We can see Datadog which has alerting monitors and it can be configured to use a Webhook integration and the Webhook integration that can be set up to make requests, REST requests to a destination or URL that we provide. In this case, it would be the rest client endpoint from the broker and the broker would then receive all of these Webhook requests and publish them to the alert topic, which would then have an alert queue, which is subscribed to this alerted topic, and basically act as this durable queue that stores all the events. And then, we would as well have, as part of the broker features, REST Delivery Point, which is instructed to or is configured to consume from the alert queue and then subsequently make a request to the target destination. In this case, it's going to be making a request to either a private application or as an example to some Cloud application public APIs, like Sappi, MailChimp, or Twilio.

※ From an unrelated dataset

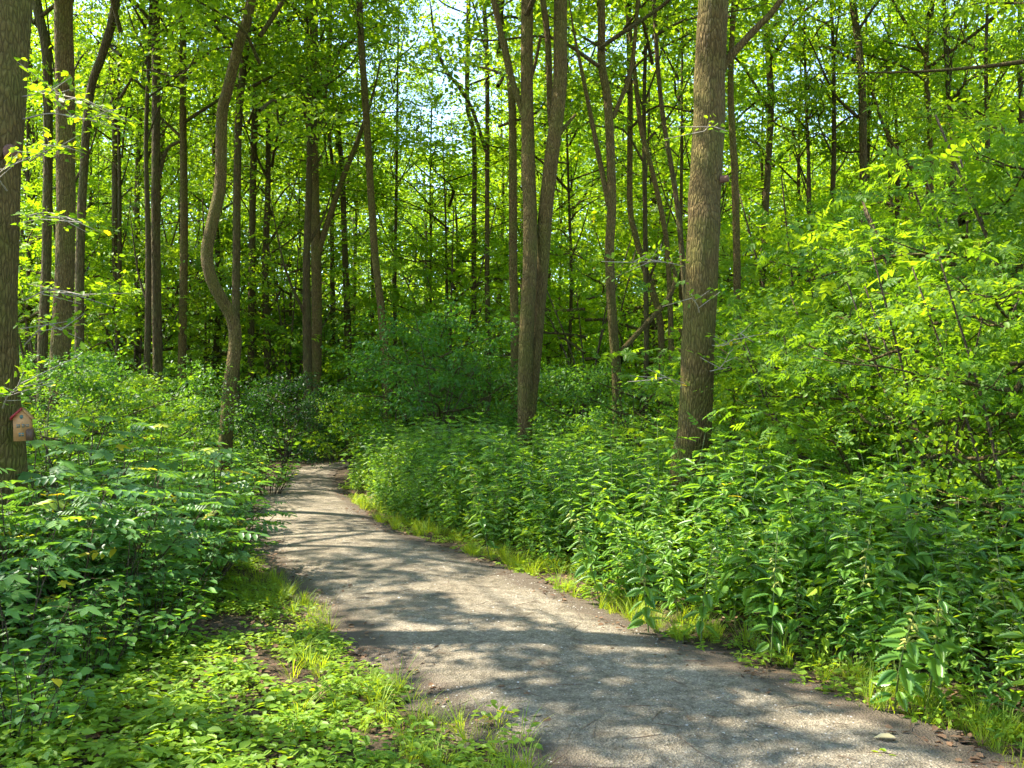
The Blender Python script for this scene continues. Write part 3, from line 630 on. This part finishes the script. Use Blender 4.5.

The benefit of this system is that it ensures the events aren't lost by storing them on a durable queue and making sure that everything is delivered before it's removed from the queue. There is an opportunity as well to pre-process some of these events before sending them to the destination and it allows us to manage API restrictions on some of this Cloud APIs or on our own private application, if there is a limited capacity for processing. And, the cons would be, the fact that the capacity of the broker needs to be calculated to ensure that it can handle the amount of Webhook requests that would be coming in. So and that the queue is sized properly to ensure that it can fit the maximum events, in a case of a burst. And that's would be the notification dispatcher pattern.

Ali: That's pretty cool, Alex. I really like the RDP feature of the broker, which really helps you bring this real-time Event-Driven world to restful world and bring them together and use the best of both worlds. Especially, if you're dealing with services that are not necessarily exposing a sync APIs. Maybe, tell me a little bit about the private application and how would this pattern alleviate potential security concerns.

Alex: Good question. So, in this case, you're right, most of the customers probably prefer to have their application remain in their private domain, not accessible to the public internet. So in this case, the broker actually can help,here, act like as a gateway to the public.

So, they would only have to expose the REST client endpoint that is able to receive this public request from Webhook integrations. And the broker can be set up in a private region or in a Solace controlled region. In a way that has less of other RDP happened to through pub private networks.

So, this way the customers wouldn't have to expose any of their software to the public and everything would have to go through the broker and private subnets.

Ali: Got it. That makes a lot of sense. Okay. Why don't we wrap up with one thought that I want to leave with you all. EDA is a strategic choice, as you saw throughout many examples today. When you make that choice, it really impacts your architecture and how you solve certain problems, and it helps you have a modern, scalable architecture that works really well with microservices. Thanks everyone.